On a side note, the author of this blog is quite surprised to find his estimate at the top of the revenue estimate heap. He has already been politely taken to task by fellow independent blogger Daniel Tello for not having a fully corresponding rise in his eps estimate for the September quarter. The author explains the seeming slight disparity on two causes: Apple's aggressive pricing relative to costs on the Apple iPad and a slight uptick in the rate of taxes paid by Apple in the quarter versus the average for the first nine months of the fiscal year. We'll know the results on October 18th.
For now all eyes are on Apple 2.0 as the independent analysts vs. Wall Street pros comparisons continue. 
Robert Paul Leitao


  1. It is no surprise. Couple of years ago analysts were completely missing the revenue and earnings from iPhone Or the sheer growth. Apple never missed a beat in terms of revenue and earnings growth even during 2008 when stack went in 80s.

    No one myself included expected hit after another hit. iPad sure looks like a huge phenomenon. Apple teaching competition how to create new markets and succeed.

    Simply amazing. If you don't believe me wait until Oct 18th. Time will tell.

  2. One word: AppleTV
    It will be bigger than the iPad, so buckle up, hold on tight!
    $450 here we come!

  3. >>AppleTV It will be bigger than the iPad, so buckle up, hold on tight!

    At 1/6th the price, AppleTV is not likely to be a major revenue/earnings contributor, although I agree it will be a big hit.

  4. If all of these people were so perfectly accurate, they wouldn't be working for a living or sharing their perfect knowledge with us.

    They would all own at least a major island nation — maybe a whole planet.

    Maybe they're not that infallible after all. And, maybe AAPL is also subject to a whole lot of manipulation by hedge funds and others who are trying to do whatever they can to get the price to move in the direction favorable to themselves.

  5. Even simple math is a problem nowadays

  6. Apple has their action together, the rest of the industry does not have a clue what to make and how to sell it. Sorry folks but Google is spending and spending and spending and is not growing.

  7. Apple laid out a detailed strategic plan over a decade ago, stuck to it and adapted as necessary.

    The rest of the industry waits, reacts and copies.

    Today we see the results of the Apple Plan. A full line of products and services that are interrelated and interconnected. It's sheer brilliance.

    The rest of the industry gripes, digs in their heels... and sues.

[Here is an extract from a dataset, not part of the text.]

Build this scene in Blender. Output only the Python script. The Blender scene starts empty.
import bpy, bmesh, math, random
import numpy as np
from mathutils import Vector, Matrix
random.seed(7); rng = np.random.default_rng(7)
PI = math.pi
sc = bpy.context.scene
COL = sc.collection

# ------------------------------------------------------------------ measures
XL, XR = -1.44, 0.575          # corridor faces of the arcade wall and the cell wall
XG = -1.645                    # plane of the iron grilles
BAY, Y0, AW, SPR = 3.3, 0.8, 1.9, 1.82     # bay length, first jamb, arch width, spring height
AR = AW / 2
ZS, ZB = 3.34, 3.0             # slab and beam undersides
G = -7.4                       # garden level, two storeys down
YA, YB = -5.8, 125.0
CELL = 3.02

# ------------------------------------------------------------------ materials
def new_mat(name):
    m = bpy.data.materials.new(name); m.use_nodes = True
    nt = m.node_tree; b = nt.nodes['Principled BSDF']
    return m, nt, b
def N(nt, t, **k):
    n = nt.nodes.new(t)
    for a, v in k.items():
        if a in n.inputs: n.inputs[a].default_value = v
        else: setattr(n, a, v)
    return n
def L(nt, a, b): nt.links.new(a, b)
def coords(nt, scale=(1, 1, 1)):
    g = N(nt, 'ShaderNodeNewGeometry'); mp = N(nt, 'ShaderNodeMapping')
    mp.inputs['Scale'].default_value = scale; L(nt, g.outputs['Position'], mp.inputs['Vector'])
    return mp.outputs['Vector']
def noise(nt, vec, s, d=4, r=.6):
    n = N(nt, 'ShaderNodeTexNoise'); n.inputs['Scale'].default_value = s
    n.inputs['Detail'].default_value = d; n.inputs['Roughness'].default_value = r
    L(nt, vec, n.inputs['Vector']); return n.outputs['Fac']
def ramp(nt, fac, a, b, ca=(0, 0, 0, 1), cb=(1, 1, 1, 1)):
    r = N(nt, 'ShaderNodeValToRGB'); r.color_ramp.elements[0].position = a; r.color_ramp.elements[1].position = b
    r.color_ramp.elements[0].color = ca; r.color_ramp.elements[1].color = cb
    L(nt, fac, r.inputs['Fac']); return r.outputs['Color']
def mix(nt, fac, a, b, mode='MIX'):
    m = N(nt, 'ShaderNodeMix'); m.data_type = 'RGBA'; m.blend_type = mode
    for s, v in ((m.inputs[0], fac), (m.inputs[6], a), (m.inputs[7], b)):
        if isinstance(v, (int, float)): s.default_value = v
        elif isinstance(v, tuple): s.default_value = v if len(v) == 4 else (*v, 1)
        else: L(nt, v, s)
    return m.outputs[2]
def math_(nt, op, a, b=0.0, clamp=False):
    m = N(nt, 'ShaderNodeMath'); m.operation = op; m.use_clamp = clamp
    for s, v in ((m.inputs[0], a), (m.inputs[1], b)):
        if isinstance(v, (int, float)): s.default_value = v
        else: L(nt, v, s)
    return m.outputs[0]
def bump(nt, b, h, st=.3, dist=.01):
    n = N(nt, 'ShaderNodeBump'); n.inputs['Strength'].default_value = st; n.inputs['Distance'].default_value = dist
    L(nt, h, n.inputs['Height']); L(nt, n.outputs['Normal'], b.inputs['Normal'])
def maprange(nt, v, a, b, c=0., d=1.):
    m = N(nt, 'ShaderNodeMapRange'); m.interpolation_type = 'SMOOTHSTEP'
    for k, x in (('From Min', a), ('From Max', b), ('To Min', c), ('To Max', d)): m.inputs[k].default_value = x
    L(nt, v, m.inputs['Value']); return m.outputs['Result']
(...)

  8. As RPL states, how/why is there such a discrepancy between the 'amateurs' and the 'pros'? There has to be a simple/complicated explanation for this difference and help us understand why "this story (truly) never gets old'.

  9. Professional analysts get paid for their opinions. The opinions they give will serve two purposes:
    1. To sell information to people who pay for their services services so they can make money.
    2. To create FUD to influence stock prices to make money for the people who pay for their services.

    We are getting the information we are paying for

  10. apple is goin to 500 by next year. How can it not. I hope they split the shares 2 for 1 before this happens.